Cube Rules Interview: Scot Herrick (Part 2)
by David Zinger
This is part 2 of a 2-part interview with Scott Herrick. Scott created Cube Rules, an informative and helpful site for knowledge workers.

His topics often embrace elements of employee engagement. I asked Scott 6 question and he offered a wonderful range of responses. Here are a few tidbit from the two part series:
In order to differentiate your work and have a successful career, you need to consistently improve your skills, perform well in your work, and understand opportunities that are presented to you. Working in a cube is not a sprint, it is a marathon.
Destroying things is easy — you stop the function, layoff the people, take the write-down and move on. Building something is creative, requires persistence, requires budgets that reflect reality, needs support — it is hard, but much more satisfying.
Find time every week to distance yourself from your work and analyze what is working, what could be improved, and answer whether this is still the right position for your work.
4. How has being laid off yourself influenced your view of engagement and work?
I’ve been laid off twice in my career. The first was with Oracle in 2001 at the height of the dot com bust.

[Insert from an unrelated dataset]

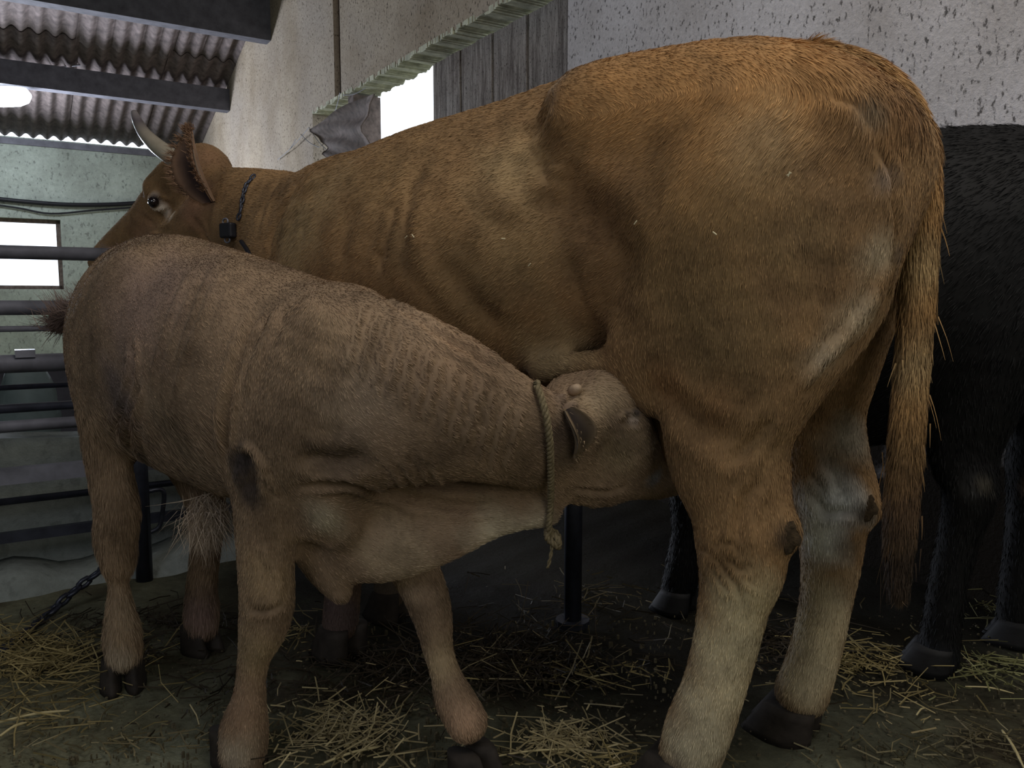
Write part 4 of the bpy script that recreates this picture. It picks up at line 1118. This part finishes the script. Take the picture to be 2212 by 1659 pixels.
kn = [kc + np.array([.012 * math.cos(t * 2.2), .010 * math.sin(t * 3.1), .016 * math.sin(t * 1.7)]) for t in np.linspace(0, 6.2, 26)]
child('knot', twisted(kn, .006).mesh('knot', True), M['rope'], rope_t)
ends = smooth_path([kc, kc + np.array([-.004, -.004, -.03]), kc + np.array([-.010, -.004, -.055])], 4)
child('rope_end', twisted(ends, .0035, 2).mesh('rope_end', True), M['rope'], rope_t)
# collar on the cow: chain and black tag box
cpts = []
for px, py in ((548, 372), (530, 395), (522, 425), (516, 455), (508, 482)):
    h = cow.hit(px, py, 10); h = h if h is not None else cow.P(px, py, .1)
    cpts.append(h + cow.n * .008)
nch = chain_links(cpts, 'collar', 'dark chain collar with a black box on the neck of the big cow', 'collar', .0032, M['steel'])
def cchild(name, mb, mt, **k):
    return child(name, mb.mesh(name), mt, nch, **k)
h = cow.hit(494, 502, 10) + cow.n * .016
q = MB(); q.box(h, cow.f * .026, cow.n * .012, Z * .021)
e_ = cchild('tag_box', q, M['rubber'], label='black box')
md = e_.modifiers.new('bevel', 'BEVEL'); md.width = .005; md.segments = 2
for dz, dx in ((.026, -.010), (-.026, -.004)):
    q = MB(); c0 = h + Z * dz - cow.f * dx * 1.0; q.tube([c0 + cow.f * .012 * math.cos(t) + Z * .008 * math.sin(t) for t in np.linspace(0, 2 * math.pi, 13)], .0025, 6, False)
    child('ring', q.mesh('ring', True), M['galv'], nch)
lo_ = [cow.hit(x, y, 10) for x, y in ((515, 520), (530, 545), (548, 580))]
lo_ = [p + cow.n * .006 for p in lo_ if p is not None]
if len(lo_) > 1:
    q = MB(); q.tube(smooth_path(lo_, 4), .006, 8); child('strap', q.mesh('strap', True), M['rubber'], nch)

# ================================================================== THE BLACK COW behind
bk = Animal((1.16, 2.16), (-.84, .54), 1)
bk.torso([(2330, 330, 760, .14), (2250, 285, 850, .22), (2120, 268, 900, .25), (1990, 280, 940, .27), (1850, 310, 960, .29), (1700, 340, 960, .28), (1560, 370, 930, .22)])
bk.ball(1850, 620, 240, .08, .08, ell=(1.3, .8, 1))
bk.chain([(2150, 500, 150, .13, .6), (2120, 700, 150, .16, .6), (2095, 860, 105, .16, .65), (2080, 980, 70, .16, .7), (2095, 1060, 55, .16), (2075, 1150, 42, .16), (2050, 1250, 38, .16), (2035, 1350, 38, .16), (2025, 1420, 42, .16), (2005, 1470, 36, .16)], .05)
bk.chain([(2290, 600, 130, -.1, .7), (2270, 850, 80, -.15), (2235, 1000, 55, -.15), (2225, 1080, 44, -.15), (2205, 1200, 34, -.15), (2195, 1300, 36, -.15), (2190, 1370, 34, -.15)], .05)
bk.chain([(1560, 700, 120, .14, .6), (1540, 900, 75, .14), (1500, 1050, 52, .14), (1490, 1150, 38, .14), (1475, 1230, 38, .14), (1462, 1285, 34, .14)], .05)
bk.chain([(1600, 900, 70, -.12), (1590, 1050, 48, -.12), (1585, 1150, 36, -.12), (1575, 1240, 32, -.12)], .05)
bk.torso([(1560, 370, 900, .16), (1440, 400, 800, .12), (1360, 420, 700, .10)], .05)
bk.chain([(1340, 460, 85, 0), (1270, 560, 62, 0), (1210, 640, 48, 0)], .03)
bk.build(.012)
bk_t = thing('black_cow', 'black cow in deep shade behind the tan cow, at the right edge', 'cow', (1.16, 2.16, 0))
bkc = painter((.004, .004, .0045), [(2085, 1065, 26, (.05, .05, .05), .6), (2130, 1050, 20, (.09, .08, .06), .8), (2210, 1060, 26, (.09, .06, .04), .6), (2020, 1430, 50, (.02, .022, .03), .6)], bk)
child('body', bk.mesh('body', bkc, bk.fur(40000, .02, .002, bkc, .25, 9, .25)), M['darkcoat'], bk_t)
for a_ in ((2000, 1500, .16), (2185, 1395, -.15), (1458, 1305, .14), (1572, 1255, -.12)):
    g_ = legfoot(bk, *a_)
    for c_ in (1, -1): child('hoof', hoof_mesh(g_, bk.f, .06, .07, c_), M['blackhoof'], bk_t)
# steel post behind the calf
g_ = ground(1237, 1345); q = MB(); q.tube([g_ - Z * .01, g_ + Z * .74], .026, 14)
pt = thing('stall_post', 'dark steel post standing in the shade under the cow belly', 'post', g_)
child('post_tube', q.mesh('post_tube', True), M['steel'], pt)
q = MB(); q.tube([g_ - Z * .005, g_ + Z * .012], .05, 14); child('base_plate', q.mesh('base_plate'), M['steel'], pt)

# ================================================================== straw on the floor
m, N, L, B = mat('straw_stalk')
at = N.new('ShaderNodeAttribute'); at.attribute_name = 'coat'
L.new(at.outputs['Color'], B.inputs['Base Color']); B.inputs['Roughness'].default_value = .55; B.inputs['Specular IOR Level'].default_value = .35
M['straw'] = m
rs = np.random.default_rng(21)
def stalk(mb, cols, p, yaw, pitch, ln, wd, bend, colr):
    d = np.array([math.cos(yaw) * math.cos(pitch), math.sin(yaw) * math.cos(pitch), math.sin(pitch)])
    s_ = np.array([-math.sin(yaw), math.cos(yaw), 0]); up = np.cross(d, s_)
    pts = [p + d * ln * (t - .5) + s_ * bend * ln * math.sin(math.pi * t) + up * bend * .5 * ln * math.sin(math.pi * t) for t in (0, .5, 1)]
    b0 = len(mb.v)
    for q_ in pts:
        for a_, b2 in ((1, 0), (-.4, .8), (-.4, -.8)): mb.v.append(tuple(q_ + s_ * wd * a_ + np.array([0, 0, 1.]) * wd * b2)); cols.append(colr)
    for i in (0, 1):
        for k in range(3): a_, b2 = b0 + i * 3 + k, b0 + i * 3 + (k + 1) % 3; mb.f.append((a_, b2, b2 + 3, a_ + 3))
# (px,py, spread_x px, spread_y px, count, pile height, colour, length)
GOLD, PALE, DARK = (.25, .20, .085), (.36, .30, .16), (.035, .026, .015)
clusters = [(90, 1440, 130, 38, 900, .03, GOLD, .09), (60, 1400, 110, 22, 400, .03, GOLD, .08), (80, 1540, 140, 50, 120, .01, GOLD, .10), (280, 1420, 90, 20, 160, .01, DARK, .06),
    (740, 1590, 105, 48, 900, .05, PALE, .07), (620, 1370, 50, 30, 160, .03, GOLD, .06), (1200, 1600, 120, 36, 520, .02, PALE, .07), (1330, 1650, 100, 30, 160, .01, GOLD, .06),
    (1100, 1430, 170, 60, 900, .04, DARK, .09), (1130, 1430, 150, 55, 180, .05, (.24, .20, .11), .09), (1250, 1460, 190, 30, 140, .02, GOLD, .10), (1300, 1300, 190, 40, 260, .02, (.10, .08, .04), .07),
    (880, 1450, 190, 70, 500, .03, DARK, .07), (1850, 1430, 110, 40, 500, .02, GOLD, .08), (1880, 1500, 130, 30, 110, .01, GOLD, .08), (1900, 1560, 180, 50, 70, .005, (.25, .20, .10), .05), (2140, 1450, 80, 35, 220, .02, (.17, .17, .07), .07),
    (2150, 1330, 60, 30, 120, .03, (.15, .14, .06), .06), (1700, 1400, 100, 50, 200, .02, DARK, .07), (350, 1350, 200, 25, 260, .02, DARK, .07), (600, 1480, 250, 60, 200, .01, DARK, .06), (450, 1600, 300, 40, 200, .004, (.17, .14, .07), .04),
    (200, 1600, 160, 50, 90, .004, (.20, .17, .09), .05), (1100, 1640, 350, 20, 200, .006, (.22, .18, .09), .05), (1950, 1630, 220, 30, 120, .004, (.14, .12, .06), .05), (2120, 1600, 90, 50, 160, .02, (.12, .10, .05), .07)]
mb = MB(); cols = []
for px, py, sx_, sy_, n, hgt, colr, ln in clusters:
    for _ in range(int(n * (.45 if hgt < .1 and colr is not DARK else 1.0))):
        kk = .5 if rs.random() < .6 else 1.1; x, y = px + rs.normal() * sx_ * kk, py + rs.normal() * sy_ * kk
        y = max(y, 1245)
        g_ = ground(x, y)
        if g_[1] > 3.6: continue
        if (bar(x, 1290)[1] if False else 0): continue
        dist_bar = np.dot(g_ - BP, VD)
        if dist_bar < .05 and x < 460: continue
        L_ = ln * (.2 + 1.7 * rs.random() ** 2); z_ = .004 + hgt * rs.random() * rs.random() + fnoise(g_[0], g_[1]) * .5
        pit = rs.normal() * (.10 + hgt * 9 * .6); pit = max(min(pit, 1.2), -1.2)
        z_ = max(z_, abs(math.sin(pit)) * L_ * .5)
        k = .55 + .8 * rs.random()
        stalk(mb, cols, np.array([g_[0], g_[1], z_]), rs.random() * 6.28, pit, L_, .0011 + .0013 * rs.random(), rs.normal() * .07, [colr[0] * k, colr[1] * k, colr[2] * k, 1])
sm = mb.mesh('straw_bedding'); a_ = sm.color_attributes.new('coat', 'FLOAT_COLOR', 'POINT'); a_.data.foreach_set('color', np.array(cols, np.float32).ravel())
o = link('straw_bedding', sm, M['straw'], kind='stuff'); o['label'] = 'loose yellow and dark straw scattered over the barn floor'; o['category'] = 'straw'
print('straw', len(sm.polygons))
# dung crumbs and dirt lumps on the floor
mb = MB()
for _ in range(2200):
    x, y = rs.uniform(-80, 2250), rs.uniform(1330, 1680)
    g_ = ground(x, y); r0 = .0015 + .004 * rs.random() ** 4
    if np.dot(g_ - BP, VD) < .1 and x < 460: continue
    mb.tube([g_ + Z * (-.004 + fnoise(*g_[:2])), g_ + Z * r0 * .7, g_ + Z * r0], [r0, r0 * .9, r0 * .4], 5)
o = link('dirt_crumbs', mb.mesh('dirt_crumbs'), simple('floor_dirt', (.10, .085, .05), .9, var=.6, scale=40, bmp=1), kind='stuff'); o['label'] = 'small crumbs of dung and dirt strewn over the floor'; o['category'] = 'dirt'
# long single stalks one can pick out
for (x0, y0, x1, y1, wd, lab) in ((0, 1560, 150, 1535, .0042, 'long pale straw stalk lying flat at the lower left edge'), (700, 1648, 830, 1612, .004, 'broad straw stalk at the front of the straw heap by the calf foreleg'),
        (1240, 1475, 1335, 1455, .003, 'straight straw stalk between the calf foreleg and cow hind leg'), (2085, 1483, 2190, 1498, .0028, 'pale straw stalk on the floor right of the black hoof'),
        (2165, 1578, 2212, 1659, .004, 'straw stalk slanting down at the lower right corner'), (1050, 1638, 1240, 1618, .003, 'long thin straw stalk in front of the calf forward hoof'),
        (1980, 1545, 1998, 1530, .0028, 'short forked straw bit on bare floor at right'), (0, 1590, 60, 1560, .0045, 'broad yellow straw stalk below the flat one at left edge')):
    a_, b2 = ground(x0, y0, .008), ground(x1, y1, .008); mid = (a_ + b2) / 2 + Z * .006
    q = MB(); q.tube(smooth_path([a_, mid, b2], 4), [wd * .7] * 4 + [wd * .8] * 3 + [wd * .5] * 2, 6)
    me = q.mesh('straw_stalk', True); at_ = me.color_attributes.new('coat', 'FLOAT_COLOR', 'POINT'); at_.data.foreach_set('color', np.tile(np.array([.46, .39, .20, 1], np.float32), len(me.vertices)))
    o = link('straw_stalk', me, M['straw']); o['label'] = lab; o['category'] = 'straw'; o['group'] = 'single straw stalks on the floor'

The second was with Washington Mutual as part of the ongoing mortgage and credit crisis.
Before that, however, I worked for a Bell Operating Company (Ameritech) and watched the workforce dwindle from 105,000 at the breakup of the original AT&T to a low of 52,000 years later. That experience stripped most of the usual suspects out of me — a corporation has no loyalty, only people do. No job is safe, even if you are doing a great job.

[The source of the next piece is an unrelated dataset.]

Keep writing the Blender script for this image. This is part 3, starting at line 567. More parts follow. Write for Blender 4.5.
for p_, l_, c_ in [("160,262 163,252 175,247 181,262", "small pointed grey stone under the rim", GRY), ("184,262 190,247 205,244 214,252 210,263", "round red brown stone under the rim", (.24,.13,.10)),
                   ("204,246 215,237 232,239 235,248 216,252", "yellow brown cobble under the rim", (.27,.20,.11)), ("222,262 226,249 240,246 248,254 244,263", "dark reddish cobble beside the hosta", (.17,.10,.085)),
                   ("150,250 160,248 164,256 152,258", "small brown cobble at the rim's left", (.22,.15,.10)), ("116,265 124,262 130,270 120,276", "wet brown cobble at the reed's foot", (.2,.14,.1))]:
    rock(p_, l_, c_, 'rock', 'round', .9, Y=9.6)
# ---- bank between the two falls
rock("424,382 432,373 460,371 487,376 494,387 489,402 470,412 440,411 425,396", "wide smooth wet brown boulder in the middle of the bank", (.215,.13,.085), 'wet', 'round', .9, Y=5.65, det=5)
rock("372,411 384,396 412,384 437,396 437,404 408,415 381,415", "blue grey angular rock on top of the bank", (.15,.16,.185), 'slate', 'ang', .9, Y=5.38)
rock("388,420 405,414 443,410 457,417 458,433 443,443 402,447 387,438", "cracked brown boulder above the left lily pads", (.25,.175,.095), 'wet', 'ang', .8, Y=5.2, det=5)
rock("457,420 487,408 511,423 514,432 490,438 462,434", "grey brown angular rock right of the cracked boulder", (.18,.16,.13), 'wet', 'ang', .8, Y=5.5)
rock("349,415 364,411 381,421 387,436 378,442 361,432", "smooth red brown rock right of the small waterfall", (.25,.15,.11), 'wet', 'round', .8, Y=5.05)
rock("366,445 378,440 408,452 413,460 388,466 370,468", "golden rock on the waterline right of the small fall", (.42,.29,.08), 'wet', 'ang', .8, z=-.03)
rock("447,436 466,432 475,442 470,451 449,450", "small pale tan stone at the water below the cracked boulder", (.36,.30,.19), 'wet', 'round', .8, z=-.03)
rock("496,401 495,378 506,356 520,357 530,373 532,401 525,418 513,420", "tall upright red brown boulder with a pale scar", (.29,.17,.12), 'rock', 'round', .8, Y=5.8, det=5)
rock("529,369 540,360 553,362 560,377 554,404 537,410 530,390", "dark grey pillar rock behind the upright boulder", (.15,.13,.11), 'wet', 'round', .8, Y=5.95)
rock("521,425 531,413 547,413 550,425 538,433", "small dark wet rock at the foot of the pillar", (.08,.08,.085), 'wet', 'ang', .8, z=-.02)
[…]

Being laid off from Oracle taught me the need to have a great network of people that you can help. It also taught me that I needed to formalize my finances so that I had a year’s take-home pay in the bank to withstand the next layoff. It also taught me that loyalty to people matters.
Being laid off from Washington Mutual, something that was expected by me for over two years, has taught me to really formalize how I go about managing my career and work. It has taught me that, because of the “siege mentality” that comes from persistent layoffs, the culture you work in at a company makes a significant impact on your work engagement. It has also taught me that I am much more engaged with work when the work is building something. Destroying things is easy — you stop the function, layoff the people, take the write-down and move on. Building something is creative, requires persistence, requires budgets that reflect reality, needs support — it is hard, but much more satisfying.

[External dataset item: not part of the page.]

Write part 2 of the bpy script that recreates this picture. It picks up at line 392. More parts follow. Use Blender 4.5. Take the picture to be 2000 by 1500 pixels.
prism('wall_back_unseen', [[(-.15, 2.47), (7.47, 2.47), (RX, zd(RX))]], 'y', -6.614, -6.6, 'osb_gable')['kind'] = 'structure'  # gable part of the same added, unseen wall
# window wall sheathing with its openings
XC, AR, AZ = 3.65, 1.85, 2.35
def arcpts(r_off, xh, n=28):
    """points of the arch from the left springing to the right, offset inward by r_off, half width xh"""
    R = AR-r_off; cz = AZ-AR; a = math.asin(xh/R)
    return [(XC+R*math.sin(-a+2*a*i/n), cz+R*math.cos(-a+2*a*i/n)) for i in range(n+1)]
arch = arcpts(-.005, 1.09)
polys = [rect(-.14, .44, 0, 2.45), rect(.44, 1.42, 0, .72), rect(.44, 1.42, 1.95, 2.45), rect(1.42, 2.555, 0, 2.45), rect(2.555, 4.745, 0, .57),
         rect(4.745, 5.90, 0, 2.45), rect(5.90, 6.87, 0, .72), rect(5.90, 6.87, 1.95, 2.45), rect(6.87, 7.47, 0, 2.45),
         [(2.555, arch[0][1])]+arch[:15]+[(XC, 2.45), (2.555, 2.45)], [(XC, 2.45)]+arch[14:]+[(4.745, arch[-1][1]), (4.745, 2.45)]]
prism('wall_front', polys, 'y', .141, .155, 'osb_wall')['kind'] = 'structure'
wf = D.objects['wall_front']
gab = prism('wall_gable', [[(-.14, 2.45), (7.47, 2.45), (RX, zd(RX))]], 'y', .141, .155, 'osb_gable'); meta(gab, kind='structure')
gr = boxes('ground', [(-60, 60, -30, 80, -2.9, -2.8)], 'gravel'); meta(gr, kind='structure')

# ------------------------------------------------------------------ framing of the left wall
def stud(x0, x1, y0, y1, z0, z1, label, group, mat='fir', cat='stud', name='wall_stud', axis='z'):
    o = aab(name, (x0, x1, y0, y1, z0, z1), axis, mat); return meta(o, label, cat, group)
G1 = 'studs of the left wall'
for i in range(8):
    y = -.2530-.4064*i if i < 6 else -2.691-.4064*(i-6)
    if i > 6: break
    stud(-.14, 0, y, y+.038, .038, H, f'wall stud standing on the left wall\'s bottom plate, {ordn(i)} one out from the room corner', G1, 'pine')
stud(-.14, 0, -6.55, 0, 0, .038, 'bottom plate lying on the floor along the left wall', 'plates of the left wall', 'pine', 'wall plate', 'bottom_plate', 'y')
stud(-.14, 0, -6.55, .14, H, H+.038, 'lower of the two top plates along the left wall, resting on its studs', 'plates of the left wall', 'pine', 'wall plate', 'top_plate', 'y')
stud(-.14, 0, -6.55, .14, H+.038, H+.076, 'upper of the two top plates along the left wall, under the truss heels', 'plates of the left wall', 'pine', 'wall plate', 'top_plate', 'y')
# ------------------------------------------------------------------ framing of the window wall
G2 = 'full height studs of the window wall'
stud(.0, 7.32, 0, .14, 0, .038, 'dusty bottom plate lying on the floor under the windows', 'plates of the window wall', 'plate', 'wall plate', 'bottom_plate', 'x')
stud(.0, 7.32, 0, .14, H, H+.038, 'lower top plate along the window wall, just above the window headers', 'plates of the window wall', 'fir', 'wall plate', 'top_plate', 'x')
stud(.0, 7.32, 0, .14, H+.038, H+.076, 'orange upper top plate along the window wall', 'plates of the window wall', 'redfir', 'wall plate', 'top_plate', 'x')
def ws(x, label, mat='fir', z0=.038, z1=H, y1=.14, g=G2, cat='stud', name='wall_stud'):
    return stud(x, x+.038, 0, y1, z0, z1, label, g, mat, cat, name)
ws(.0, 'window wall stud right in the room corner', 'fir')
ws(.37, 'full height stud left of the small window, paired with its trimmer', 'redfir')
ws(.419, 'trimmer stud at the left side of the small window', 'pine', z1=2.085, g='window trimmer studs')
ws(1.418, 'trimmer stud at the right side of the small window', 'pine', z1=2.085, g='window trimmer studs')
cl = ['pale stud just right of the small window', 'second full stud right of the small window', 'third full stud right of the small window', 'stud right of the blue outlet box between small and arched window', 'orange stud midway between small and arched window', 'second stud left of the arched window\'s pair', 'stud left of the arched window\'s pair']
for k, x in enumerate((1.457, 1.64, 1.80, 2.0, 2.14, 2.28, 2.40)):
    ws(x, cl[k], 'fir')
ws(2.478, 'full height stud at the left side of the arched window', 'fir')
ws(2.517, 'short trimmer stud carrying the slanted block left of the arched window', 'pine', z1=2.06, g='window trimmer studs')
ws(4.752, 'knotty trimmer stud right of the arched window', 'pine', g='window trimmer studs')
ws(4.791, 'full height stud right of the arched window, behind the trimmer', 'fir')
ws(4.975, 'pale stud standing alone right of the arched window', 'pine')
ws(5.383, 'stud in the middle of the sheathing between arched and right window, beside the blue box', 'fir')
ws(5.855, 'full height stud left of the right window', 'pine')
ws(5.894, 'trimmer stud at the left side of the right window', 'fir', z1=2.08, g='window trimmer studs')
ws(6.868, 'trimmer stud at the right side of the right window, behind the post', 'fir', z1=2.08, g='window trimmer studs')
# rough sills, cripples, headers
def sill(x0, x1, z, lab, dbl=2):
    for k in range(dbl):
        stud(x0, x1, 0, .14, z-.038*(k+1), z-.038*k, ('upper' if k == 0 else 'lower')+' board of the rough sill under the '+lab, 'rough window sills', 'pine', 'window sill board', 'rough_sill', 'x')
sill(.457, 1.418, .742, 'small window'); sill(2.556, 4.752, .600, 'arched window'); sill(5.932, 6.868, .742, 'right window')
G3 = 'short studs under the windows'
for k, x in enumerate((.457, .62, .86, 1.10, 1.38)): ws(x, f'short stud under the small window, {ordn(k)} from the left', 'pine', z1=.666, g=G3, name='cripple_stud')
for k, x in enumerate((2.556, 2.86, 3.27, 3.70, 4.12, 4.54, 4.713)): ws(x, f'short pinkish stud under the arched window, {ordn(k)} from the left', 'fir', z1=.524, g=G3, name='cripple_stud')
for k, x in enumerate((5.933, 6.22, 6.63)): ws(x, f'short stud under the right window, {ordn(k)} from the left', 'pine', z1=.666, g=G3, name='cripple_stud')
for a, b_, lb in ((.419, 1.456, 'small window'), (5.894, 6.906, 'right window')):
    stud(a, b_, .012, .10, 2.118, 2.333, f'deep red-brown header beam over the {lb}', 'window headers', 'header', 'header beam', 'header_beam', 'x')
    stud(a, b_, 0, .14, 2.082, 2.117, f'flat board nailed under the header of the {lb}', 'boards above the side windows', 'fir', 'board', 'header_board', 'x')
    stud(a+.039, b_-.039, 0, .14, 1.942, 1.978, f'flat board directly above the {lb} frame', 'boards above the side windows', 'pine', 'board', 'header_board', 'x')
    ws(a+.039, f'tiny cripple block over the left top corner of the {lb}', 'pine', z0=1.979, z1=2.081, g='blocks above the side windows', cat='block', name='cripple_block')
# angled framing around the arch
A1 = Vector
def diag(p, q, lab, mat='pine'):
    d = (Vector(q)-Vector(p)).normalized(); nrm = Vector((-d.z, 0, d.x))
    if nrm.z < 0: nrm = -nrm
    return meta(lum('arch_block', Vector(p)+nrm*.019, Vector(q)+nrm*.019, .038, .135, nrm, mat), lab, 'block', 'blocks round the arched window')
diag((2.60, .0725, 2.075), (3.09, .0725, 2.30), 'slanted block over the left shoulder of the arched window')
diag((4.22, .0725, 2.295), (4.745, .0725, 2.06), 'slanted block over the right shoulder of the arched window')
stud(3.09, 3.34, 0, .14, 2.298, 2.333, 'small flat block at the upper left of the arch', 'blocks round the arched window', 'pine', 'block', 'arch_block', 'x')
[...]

5. You now offer a membership-only section for your site. What are the benefits of becoming a member?
I call it “Career Management Mastery.” Most career management sites, including Cube Rules, have short, one dimensional articles. It’s tough to get substance beyond the 300-word career management tip. If one is serious about getting good career management advice, bite-sized pieces of advice isn’t what you are looking for. Instead, you are looking for more depth. You are looking for how things connect. You are looking for something that is more than the theory that is usually touted on career management sites (“7 things to advance your career”).
For less than two lattes a month, Cube Rules Members get the deeper dive into five categories of career management: brilliant basics, managing management, networking, personal branding, and keeping the castle. Plus they get access to a monthly Layoff Central and Industries in Trouble report. In addition, a weekly “Early Warning” report that has CEO/COO level changes in companies. The reports allow members to easily see troubled areas so they can steer clear. The Early Warning report has the premise that big changes in upper management portend big changes coming for the company.
The free Cube Rules content — pretty good all by itself — will stay the same, including the amount. The membership content is layered on top of the current work. I just launched the membership portion of the site in July and I’m sure it will evolve over time.
In addition, I’m currently building on-line career management classes for knowledge workers that reflect the five categories of career management that I am now writing about for members. It has been a lot of fun and, importantly, fills a lot of holes around practical career management advice.
6. Could you offer a one or two sentence tip or encouragement to keep ourselves engaged in our work?
Find time every week to distance yourself from your work and analyze what is working, what could be improved, and answer whether this is still the right position for your work.
Too often we just go with the flow. The discipline of doing this weekly ensures that you are working in the right position for the right reasons.